Lauren Groff à Paris le 26 septembre. (Roberto Frankenberg/Modds)
publié le 10 janvier 2025 à 16h34

Une nuit sans lune, «la jeune fille» s’enfuit. Elle quitte Jamestown, la première colonie anglaise, fondée au XVIIe siècle dans l’actuelle Virginie. Elle court d’un pas leste et silencieux, vers les ténèbres glacées d’une épaisse forêt d’hiver, «jusqu’aux vastes, jusqu’aux terribles terres sauvages». De sa vie d’avant, on apprend au gré de quelques flash-back impressionnistes et sans guillemets, feutrés par le temps et la distance, qu’«elle» fut orpheline, puis servante d’une riche et odieuse famille anglaise, qu’elle dut suivre jusqu’au Nouveau Monde.

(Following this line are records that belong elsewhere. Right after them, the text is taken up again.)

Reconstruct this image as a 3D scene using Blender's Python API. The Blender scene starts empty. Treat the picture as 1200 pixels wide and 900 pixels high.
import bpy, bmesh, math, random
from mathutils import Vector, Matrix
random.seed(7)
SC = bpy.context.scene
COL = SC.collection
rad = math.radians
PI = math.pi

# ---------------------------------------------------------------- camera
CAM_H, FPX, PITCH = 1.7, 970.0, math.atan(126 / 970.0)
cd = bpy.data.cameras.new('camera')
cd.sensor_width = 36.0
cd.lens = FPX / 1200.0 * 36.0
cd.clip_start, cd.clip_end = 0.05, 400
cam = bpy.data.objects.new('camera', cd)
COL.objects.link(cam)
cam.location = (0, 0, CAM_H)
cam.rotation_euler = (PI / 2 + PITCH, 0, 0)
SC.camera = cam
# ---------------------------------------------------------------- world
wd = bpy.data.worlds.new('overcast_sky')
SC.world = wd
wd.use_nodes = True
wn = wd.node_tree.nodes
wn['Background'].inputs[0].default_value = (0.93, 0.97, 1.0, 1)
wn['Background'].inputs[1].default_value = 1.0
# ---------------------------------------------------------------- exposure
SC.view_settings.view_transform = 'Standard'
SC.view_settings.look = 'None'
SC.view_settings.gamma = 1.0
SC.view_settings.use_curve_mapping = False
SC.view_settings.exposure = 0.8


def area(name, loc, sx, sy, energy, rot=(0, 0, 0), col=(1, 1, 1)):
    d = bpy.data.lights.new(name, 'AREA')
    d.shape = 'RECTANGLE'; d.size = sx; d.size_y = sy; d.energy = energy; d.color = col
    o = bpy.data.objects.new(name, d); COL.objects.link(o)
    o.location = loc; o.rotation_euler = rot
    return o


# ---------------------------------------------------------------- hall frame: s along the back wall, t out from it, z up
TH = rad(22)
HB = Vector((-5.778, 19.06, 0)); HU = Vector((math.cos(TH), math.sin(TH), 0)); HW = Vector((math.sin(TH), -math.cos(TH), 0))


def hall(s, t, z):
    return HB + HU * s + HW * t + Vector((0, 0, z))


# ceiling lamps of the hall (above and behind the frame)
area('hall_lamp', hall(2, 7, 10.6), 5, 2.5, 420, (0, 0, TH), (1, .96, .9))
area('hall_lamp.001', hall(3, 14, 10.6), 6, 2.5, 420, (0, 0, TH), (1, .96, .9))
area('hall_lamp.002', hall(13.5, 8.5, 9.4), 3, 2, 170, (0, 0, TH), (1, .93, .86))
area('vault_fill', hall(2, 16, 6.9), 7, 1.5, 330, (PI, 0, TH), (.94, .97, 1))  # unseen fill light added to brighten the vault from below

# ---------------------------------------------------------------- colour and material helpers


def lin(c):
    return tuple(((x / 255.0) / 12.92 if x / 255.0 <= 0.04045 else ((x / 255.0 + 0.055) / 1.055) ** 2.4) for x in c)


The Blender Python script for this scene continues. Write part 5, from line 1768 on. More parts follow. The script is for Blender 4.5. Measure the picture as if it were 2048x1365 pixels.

Par petites touches sera révélée l’horreur, la raison de sa fuite. Elle sera la seule humaine, exceptés quelques autochtones et un hirsute ermite espagnol aperçus de loin, à cheminer sur ces Terres indomptées, cinquième roman de l’Américaine Lauren Groff, qui jamais ne lui donne de prénom. Décrite, elle le sera : son petit gabarit, ses os, ses tendons, ses muscles affaiblis, ses orteils qui ont perdu leurs ongles, ses membres noircis. Mais nommer, c’est dominer, assujettir. L’écrivaine s’y refuse, à l’inverse des colons européens face au territoire. La jeune fille sera libre.